* Aim
Say how many lines contain "script"; the answer is the number alone.

(Recorded data)
Start
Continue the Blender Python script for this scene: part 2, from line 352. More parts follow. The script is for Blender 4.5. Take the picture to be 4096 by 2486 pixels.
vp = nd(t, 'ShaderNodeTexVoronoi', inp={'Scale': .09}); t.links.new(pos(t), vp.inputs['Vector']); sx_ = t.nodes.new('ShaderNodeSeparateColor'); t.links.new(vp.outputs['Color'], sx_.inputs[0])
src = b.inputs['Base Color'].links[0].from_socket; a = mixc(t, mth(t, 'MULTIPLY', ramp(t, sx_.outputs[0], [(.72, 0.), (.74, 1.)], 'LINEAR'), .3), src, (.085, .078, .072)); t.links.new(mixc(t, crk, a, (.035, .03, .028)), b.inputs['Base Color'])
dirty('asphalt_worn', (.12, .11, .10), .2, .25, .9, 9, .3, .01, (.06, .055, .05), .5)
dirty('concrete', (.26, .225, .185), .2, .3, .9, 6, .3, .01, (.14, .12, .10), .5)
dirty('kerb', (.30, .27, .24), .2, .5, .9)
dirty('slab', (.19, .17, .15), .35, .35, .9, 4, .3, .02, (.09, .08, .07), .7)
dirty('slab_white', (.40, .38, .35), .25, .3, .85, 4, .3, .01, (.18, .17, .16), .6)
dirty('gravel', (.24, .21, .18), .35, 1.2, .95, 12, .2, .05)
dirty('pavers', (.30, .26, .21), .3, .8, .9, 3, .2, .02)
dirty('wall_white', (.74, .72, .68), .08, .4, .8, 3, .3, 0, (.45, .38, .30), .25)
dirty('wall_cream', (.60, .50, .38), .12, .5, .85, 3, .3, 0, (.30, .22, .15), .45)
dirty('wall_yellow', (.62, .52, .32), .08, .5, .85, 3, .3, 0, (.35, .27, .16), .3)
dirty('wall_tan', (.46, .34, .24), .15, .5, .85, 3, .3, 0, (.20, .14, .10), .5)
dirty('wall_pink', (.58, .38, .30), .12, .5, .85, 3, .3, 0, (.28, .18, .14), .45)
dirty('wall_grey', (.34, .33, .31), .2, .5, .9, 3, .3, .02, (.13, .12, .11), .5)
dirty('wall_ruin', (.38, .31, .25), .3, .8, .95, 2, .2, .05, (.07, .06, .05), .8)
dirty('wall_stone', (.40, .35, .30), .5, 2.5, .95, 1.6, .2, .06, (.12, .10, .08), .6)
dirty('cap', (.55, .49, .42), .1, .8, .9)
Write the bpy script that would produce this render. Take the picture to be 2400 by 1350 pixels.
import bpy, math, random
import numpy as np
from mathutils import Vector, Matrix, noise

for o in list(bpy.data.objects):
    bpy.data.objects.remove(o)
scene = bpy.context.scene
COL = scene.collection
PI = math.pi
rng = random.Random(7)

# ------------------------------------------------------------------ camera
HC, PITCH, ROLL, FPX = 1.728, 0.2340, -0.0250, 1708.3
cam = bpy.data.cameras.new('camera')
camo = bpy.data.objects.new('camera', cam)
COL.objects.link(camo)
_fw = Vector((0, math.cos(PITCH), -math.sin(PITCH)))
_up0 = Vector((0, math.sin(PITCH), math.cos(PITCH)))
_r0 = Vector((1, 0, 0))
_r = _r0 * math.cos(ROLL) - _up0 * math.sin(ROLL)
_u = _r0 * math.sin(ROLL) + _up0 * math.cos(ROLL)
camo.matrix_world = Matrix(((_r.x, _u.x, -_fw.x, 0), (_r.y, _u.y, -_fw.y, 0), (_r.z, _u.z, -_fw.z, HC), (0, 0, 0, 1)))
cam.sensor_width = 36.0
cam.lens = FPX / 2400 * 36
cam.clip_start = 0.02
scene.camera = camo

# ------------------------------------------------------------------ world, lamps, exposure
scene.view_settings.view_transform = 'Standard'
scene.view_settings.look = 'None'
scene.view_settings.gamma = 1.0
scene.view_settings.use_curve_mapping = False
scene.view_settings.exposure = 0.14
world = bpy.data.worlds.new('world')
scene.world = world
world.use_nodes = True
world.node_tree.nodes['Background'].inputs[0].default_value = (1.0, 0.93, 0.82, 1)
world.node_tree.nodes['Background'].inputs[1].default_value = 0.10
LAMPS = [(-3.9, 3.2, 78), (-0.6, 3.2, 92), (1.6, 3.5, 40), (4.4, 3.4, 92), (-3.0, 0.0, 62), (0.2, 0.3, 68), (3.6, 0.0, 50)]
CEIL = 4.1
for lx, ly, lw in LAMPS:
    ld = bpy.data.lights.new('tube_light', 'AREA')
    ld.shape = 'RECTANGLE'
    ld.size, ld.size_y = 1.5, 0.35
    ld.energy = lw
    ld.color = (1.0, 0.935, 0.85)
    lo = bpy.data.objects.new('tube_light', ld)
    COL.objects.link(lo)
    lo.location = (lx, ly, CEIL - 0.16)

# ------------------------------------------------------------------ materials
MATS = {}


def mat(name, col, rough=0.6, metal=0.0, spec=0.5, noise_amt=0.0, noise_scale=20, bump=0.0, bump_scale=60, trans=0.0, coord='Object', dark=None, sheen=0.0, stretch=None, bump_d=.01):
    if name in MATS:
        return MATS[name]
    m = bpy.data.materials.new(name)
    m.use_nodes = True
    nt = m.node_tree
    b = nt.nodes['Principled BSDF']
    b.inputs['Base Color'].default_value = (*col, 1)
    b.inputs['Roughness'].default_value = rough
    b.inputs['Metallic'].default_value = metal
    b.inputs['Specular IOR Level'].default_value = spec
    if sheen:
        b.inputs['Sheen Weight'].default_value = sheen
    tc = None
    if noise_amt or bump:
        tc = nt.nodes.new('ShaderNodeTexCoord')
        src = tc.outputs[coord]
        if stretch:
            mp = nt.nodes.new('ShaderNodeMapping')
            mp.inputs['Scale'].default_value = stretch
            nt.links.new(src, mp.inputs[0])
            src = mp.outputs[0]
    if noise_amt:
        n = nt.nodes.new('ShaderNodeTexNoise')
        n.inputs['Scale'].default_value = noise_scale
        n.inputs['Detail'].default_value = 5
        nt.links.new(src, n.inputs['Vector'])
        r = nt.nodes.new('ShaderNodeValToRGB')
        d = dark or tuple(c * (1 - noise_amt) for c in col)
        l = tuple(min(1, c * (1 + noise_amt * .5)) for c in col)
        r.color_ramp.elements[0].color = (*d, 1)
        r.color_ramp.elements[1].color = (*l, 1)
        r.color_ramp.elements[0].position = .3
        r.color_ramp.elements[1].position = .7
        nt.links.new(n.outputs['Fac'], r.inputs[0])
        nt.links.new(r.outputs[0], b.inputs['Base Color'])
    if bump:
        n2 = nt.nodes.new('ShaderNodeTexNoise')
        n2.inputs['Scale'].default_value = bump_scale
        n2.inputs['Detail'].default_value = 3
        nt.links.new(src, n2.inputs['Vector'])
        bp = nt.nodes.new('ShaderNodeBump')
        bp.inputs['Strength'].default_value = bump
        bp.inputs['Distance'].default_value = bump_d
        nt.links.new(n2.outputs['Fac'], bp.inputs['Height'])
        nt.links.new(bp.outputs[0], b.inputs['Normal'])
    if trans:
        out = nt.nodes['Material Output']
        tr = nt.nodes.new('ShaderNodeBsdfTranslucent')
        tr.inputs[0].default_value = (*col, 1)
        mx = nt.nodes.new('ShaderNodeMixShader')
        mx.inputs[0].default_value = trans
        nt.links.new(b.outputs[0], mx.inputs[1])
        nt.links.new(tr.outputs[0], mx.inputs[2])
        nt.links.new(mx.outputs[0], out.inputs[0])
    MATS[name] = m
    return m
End
* Exercise response
2